President of Commodity Corp. is 35-year-old John Babcock Howard, who would have fitted well in the Boston of 1630, for he neither smokes nor drinks, eats an apple and retires at ten every night, rises regularly at six every morning. Mr. Howard used to be with F. S. Moseley & Co. His associates came from such solid firms as Scudder, Stevens & Clark, Jackson & Curtis, Francis & Co. Of the original capitalization of 200,000 shares, Back Bay residents bought $117,000 worth in 1935 and 1936 at from $28 to $33 a share. Price rose to $38 and in February 1937 the management declared a 100% stock dividend before selling $500,000 worth of stock at from $11 to $19 a share. Several investors presently got out, taking $125,000 with them, and the crack in commodity prices last spring cost the corporation almost $125,000, leaving it net assets of some $400,000 last week. Setting up his New York office last week as preparation for selling at least a million this year in Commodity Corp. stocK current price: $12), Vice President Hal Lee Hastened to point out that this depreciation is, ess than that suffered by the stockmarket.

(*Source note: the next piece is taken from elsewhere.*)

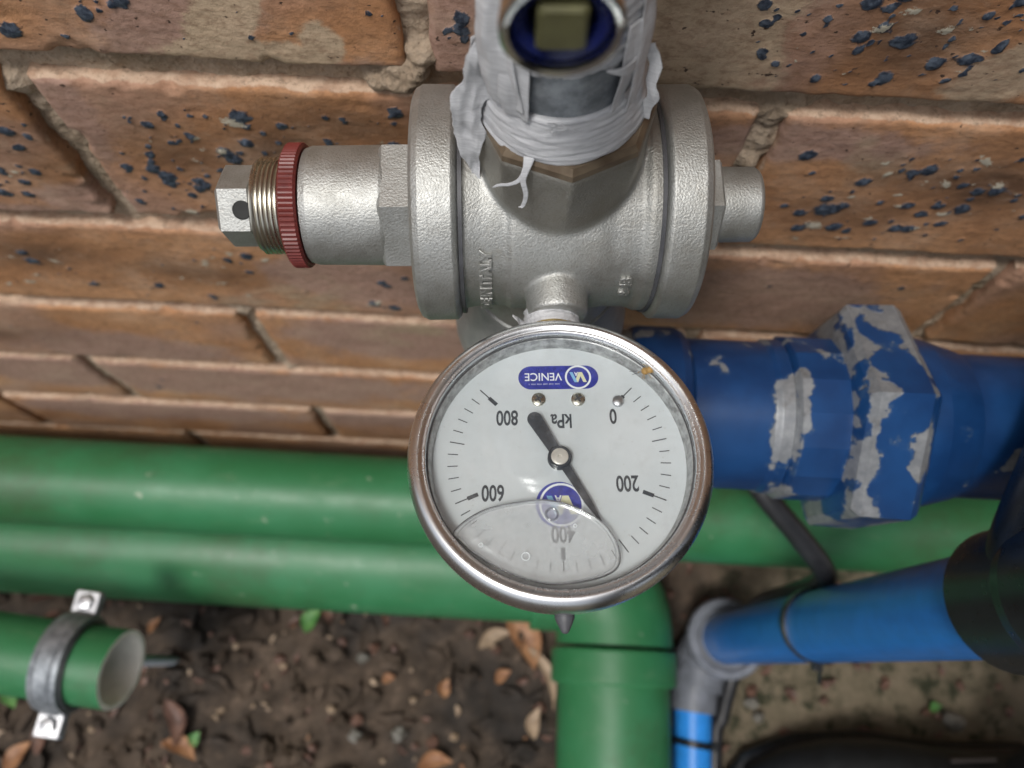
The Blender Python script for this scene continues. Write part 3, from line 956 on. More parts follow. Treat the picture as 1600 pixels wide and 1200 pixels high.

* Professor Kemmerer's reasons include dollar devaluation, excessive silver buying, the Government's cheap money policy, heavy Govern-ment deficit and borrowing, hot money, heavy excess bank reserves, possible increase in bank-deposit circulation. This week came a further inflationary event when the Treasury revised its gold-sterilization policy so that only gold entering the U. S. in quantities larger than $100,-000,000 in any one quarter will be sterilized in the future. This meant the immediate release into the U. S. credit structure of the $30,000,000 in gold already received from abroad in the present quarter.